Primal Satisfaction

Califone's latest album has roots in a recurring dream of its leader

Like a night spent in a damp forest, the music of the Chicago band Califone feels close and moist and primal. Haunting and satisfyingly rambling, it's a psychedelic and sometimes distorted country-blues-folk-rock amalgam that sounds altogether new and possibly a little familiar, too. Maybe we've actually heard it before in our dreams, coursing through the collective unconsciousness.

Tim Rutili, Califone's soft-spoken leader and singer-songwriter, can dig it.

"In almost any art or creative work, you dig down to find things that have always been there below the surface, that seem unique but maybe connect us all subconsciously," Rutili says over the phone from the Chicago office of the label, Perishable Records, that he owns. "It's not really creating or discovering new connections, but just finding things that were always there."

With a fresh, abstract perspective, Rutili's poetic art songs attract us in the same manner as the work of Captain Beefheart, Tom Waits and Bertolt Brecht & Kurt Weill.

The members of Califone--who include percussionist Ben Massarella, drummer Joe Adamik and guitarist Jim Becker--even used Beefheart's dark, dadaist masterpiece Mirror Man as a model for recording their new CD, Heron King Blues.

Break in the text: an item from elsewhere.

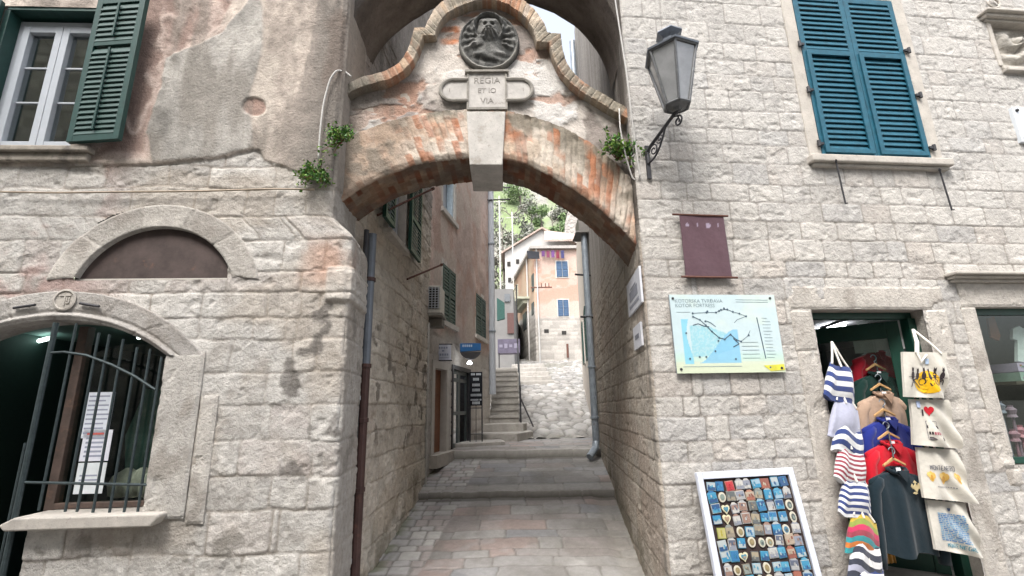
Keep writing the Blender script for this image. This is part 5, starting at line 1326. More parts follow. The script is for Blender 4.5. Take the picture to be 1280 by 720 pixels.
b = MB(); am = (D2[0] + D2[1]) / 2
for (x0, x1) in ((D2[0], am - .01), (am + .01, D2[1])):
    b.pbox(BP, x0, x0 + .06, D2[2], D2[3], -.08, -.04); b.pbox(BP, x1 - .06, x1, D2[2], D2[3], -.08, -.04)
    for z in (D2[2], D2[2] + .6, D2[2] + 1.25, D2[3] - .08): b.pbox(BP, x0 + .06, x1 - .06, z, z + .07, -.08, -.041)
b.build('glazed_door', M('grey_green_metal', (.10, .12, .12), rough=.45, metal=.3), bend)
for op, l in ((W1, 0), (W2, 1), (W3, 2)):
    w_ = casing(BP, op, .09, .02, bend, 'window', m_stonew, True)
    b = MB(); b.pbox(BP, op[0], op[1], op[2], op[3], -.19, -.15); b.build('window_pane', m_white if l == 2 else m_dark, w_)
    if l < 2:
        mm = (op[0] + op[1]) / 2
        for (x0, x1) in ((op[0], mm - .005), (mm + .005, op[1])): shutter(BP, x0, x1, op[2] + .01, op[3] - .01, op[2] + .5 * (op[3] - op[2]), .03, m_green, w_, proud=False, nper=.06)
    else:
        for a in (op[0] + .05, op[1] - .05):
            b = MB(); b.pbox(BP, a - .04, a + .04, op[2], op[3], -.14, -.02); b.build('window_frame', M('pale_blue_frame', (.45, .55, .62), rough=.5), w_)
e = BP.pt(B_end, 0); b = MB(); b.prism([(BP.pt(-.2, 0).x, BP.pt(-.2, 0).y, 9.25), (e.x + .1, e.y, 9.25), (e.x - 2.6, e.y + .3, 9.25), (-4, 8, 9.25)], (0, 0, .12)); b.build('roof', m_plast, bend)
# white drainpipe on the bend house corner
wp = Vector((e.x + .08, e.y - .05, 0))
pipe([(wp.x, wp.y, 8.5), (wp.x, wp.y, 2.0)], .085, m_white, 'thick white drainpipe on the far corner of the pink bend house', [(wp.x, wp.y, 3.6), (wp.x, wp.y, 6)], m_steel)
b = MB(); b.tube([(wp.x - .12, wp.y - .1, 9.4), (wp.x - .12, wp.y - .1, 4.5)], .03)
for z in (7.25, 7.6): b.tube([(wp.x - .35, wp.y - .1, z), (wp.x + .55, wp.y - .1, z + .02)], .02)
tag(b.build('antenna_mast', m_iron, None, loc=(wp.x, wp.y, 6)), 'dark mast with two cross bars beside the white drainpipe', 'mast')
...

According to legend, Beefheart and his Magic Band recorded Mirror Man in one night-long session. Heron King Blues took a little longer than that, Rutili says, but it was recorded on the fly, drawing from music invented on the spot or written only moments before entering the studio.

Rutili grew up in Chicago, a fan of everything from classic rock to Can and Sonic Youth, from dub to Miles Davis, from American blues to West African music. A few years ago, Califone formed after the end of Rutili's previous band, the much-acclaimed garage-grunge group Red Red Meat. "After making records and touring constantly, we decided to take a break, and (the break) never ended."

Rutili began a solo project that, with the arrival of several pals and mutually satisfying improvisations, evolved into the nucleus of Califone, a band that borrows its name from a vintage electronics company.

When it came time to make Heron King Blues, Rutili started tapping into a recurring dream that he's experienced most of his life.

"For as long as I can remember, I've been having these dreams about a big bird. Usually, they would come when there was a lot of pressure on me to get something done. Then, when we were recording this album, we were trying to get it down really fast. And the dreams started coming back, so I thought, 'This is really what the album is all about.'

"Then it turns out that I was reading about a similar character in a book about when Rome was taking over Britain. The Heron King was a druid god, and the Romans sent an imitation of him into Britain to terrorize and intimidate the British. And this was pretty much described just as I have seen the Heron King of my dreams."

Rutili says that through the creation of the album, he wasn't trying to resolve his feelings about his recurring dream, but simply document it. The most blatant manifestation of this comes in the 15-minute title track, a spooky, dreamlike cut of mutated blues noise.

He chooses not to explain exactly what the Heron King represents.

"I know what it means to me, but sharing it with other people would ruin it. I'll let other people have fun with that riddle."

Actually, the same thing goes for the entire album, which is equally mysterious and alluring.

"We don't hit you over the head with that imagery or its symbolic significance. It's more like the CD just has the smell of it. It's not so blatant, like for instance 'Mr. Roboto' would be.

Rutili can say one thing definite about the Heron King.

"I haven't had any of those dreams since we've finished recording the album."